Given data:
════
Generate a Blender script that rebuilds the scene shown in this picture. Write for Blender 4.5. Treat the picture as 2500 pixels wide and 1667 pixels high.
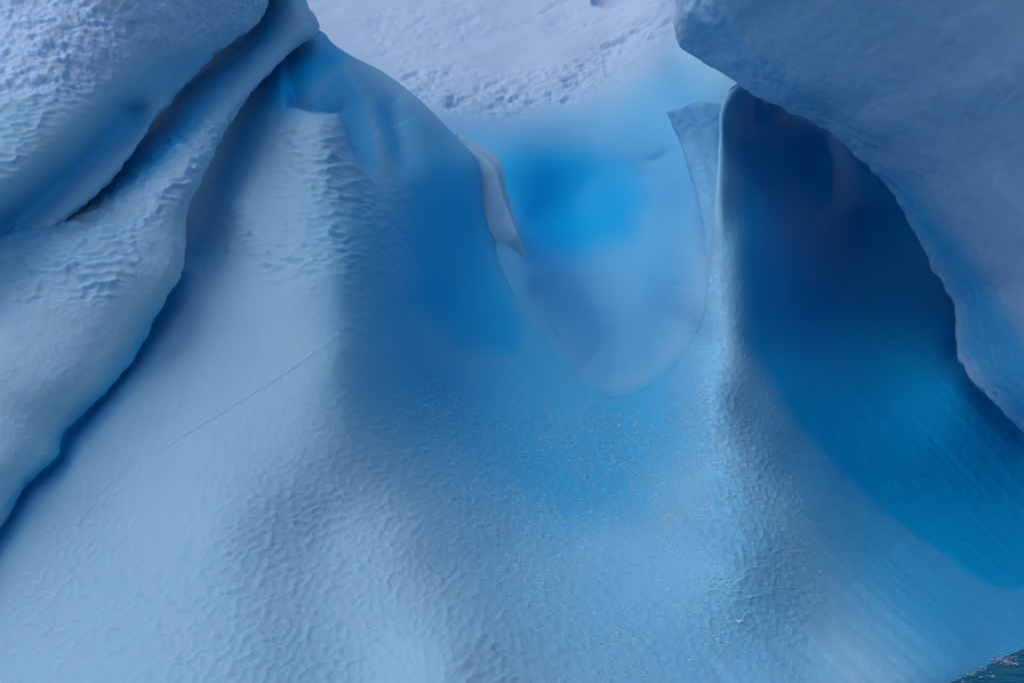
import bpy, math, random
import numpy as np
random.seed(7); RNG = np.random.default_rng(7)
S = bpy.context.scene
for o in list(bpy.data.objects): bpy.data.objects.remove(o)

# ------------------------------------------------------------------ camera
CAM_Z, PITCH, LENS = 2.6, math.radians(3.0), 50.0
cam = bpy.data.cameras.new('camera'); co = bpy.data.objects.new('camera', cam); S.collection.objects.link(co)
cam.lens = LENS; cam.sensor_width = 36.0; cam.clip_end = 4000
co.location = (0, 0, CAM_Z); co.rotation_euler = (math.pi/2 + PITCH, 0, 0)
S.camera = co
S.render.resolution_x, S.render.resolution_y = 1024, 682

# ------------------------------------------------------------------ sky, sun, exposure
SUN_EL, SUN_AZ = math.radians(56), math.radians(-100)      # azimuth from +Y, clockwise: front left of the berg
w = bpy.data.worlds.new('World'); S.world = w; w.use_nodes = True
nt = w.node_tree; bg = nt.nodes['Background']
sky = nt.nodes.new('ShaderNodeTexSky'); sky.sky_type = 'NISHITA'; sky.sun_disc = False
sky.sun_elevation = SUN_EL; sky.sun_rotation = SUN_AZ
sky.air_density = 1.0; sky.dust_density = 0.6; sky.ozone_density = 1.6
nt.links.new(sky.outputs[0], bg.inputs[0]); bg.inputs[1].default_value = 0.15
sl = bpy.data.lights.new('sun', 'SUN'); so = bpy.data.objects.new('sun', sl); S.collection.objects.link(so)
sl.energy = 1.1; sl.angle = math.radians(38); sl.color = (1.0, 0.91, 0.88)
sx, sy, sz = math.sin(SUN_AZ)*math.cos(SUN_EL), math.cos(SUN_AZ)*math.cos(SUN_EL), math.sin(SUN_EL)
from mathutils import Vector
so.rotation_euler = Vector((sx, sy, sz)).to_track_quat('Z', 'Y').to_euler()
so.location = (sx*40, sy*40, sz*40)
S.view_settings.view_transform = 'Standard'; S.view_settings.look = 'None'
S.view_settings.exposure = -0.04; S.view_settings.gamma = 1.0
S.cycles.max_bounces = 6; S.cycles.diffuse_bounces = 5

# ------------------------------------------------------------------ numeric helpers
SC = 36.0/LENS/2500.0
CP, SP = math.cos(PITCH), math.sin(PITCH)
def world(px, py, d):
    """a point seen at photo position (px, py) and d metres out along the view axis"""
    a = (px-1250.0)*SC*d; b = -(py-833.5)*SC*d
    return np.stack([a, d*CP - b*SP, CAM_Z + d*SP + b*CP], -1)

def sstep(x, a, b):
    t = np.clip((x-a)/(b-a), 0, 1); return t*t*(3-2*t)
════
Exercise details:
Please repeat exactly the data above from its first line to the line that contains "S.render.resolution_x, S.render.resolution_y = 1024, 682", inclusive, and leave every picture out.

Answer to this task:
Generate a Blender script that rebuilds the scene shown in this picture. Write for Blender 4.5. Treat the picture as 2500 pixels wide and 1667 pixels high.
import bpy, math, random
import numpy as np
random.seed(7); RNG = np.random.default_rng(7)
S = bpy.context.scene
for o in list(bpy.data.objects): bpy.data.objects.remove(o)

# ------------------------------------------------------------------ camera
CAM_Z, PITCH, LENS = 2.6, math.radians(3.0), 50.0
cam = bpy.data.cameras.new('camera'); co = bpy.data.objects.new('camera', cam); S.collection.objects.link(co)
cam.lens = LENS; cam.sensor_width = 36.0; cam.clip_end = 4000
co.location = (0, 0, CAM_Z); co.rotation_euler = (math.pi/2 + PITCH, 0, 0)
S.camera = co
S.render.resolution_x, S.render.resolution_y = 1024, 682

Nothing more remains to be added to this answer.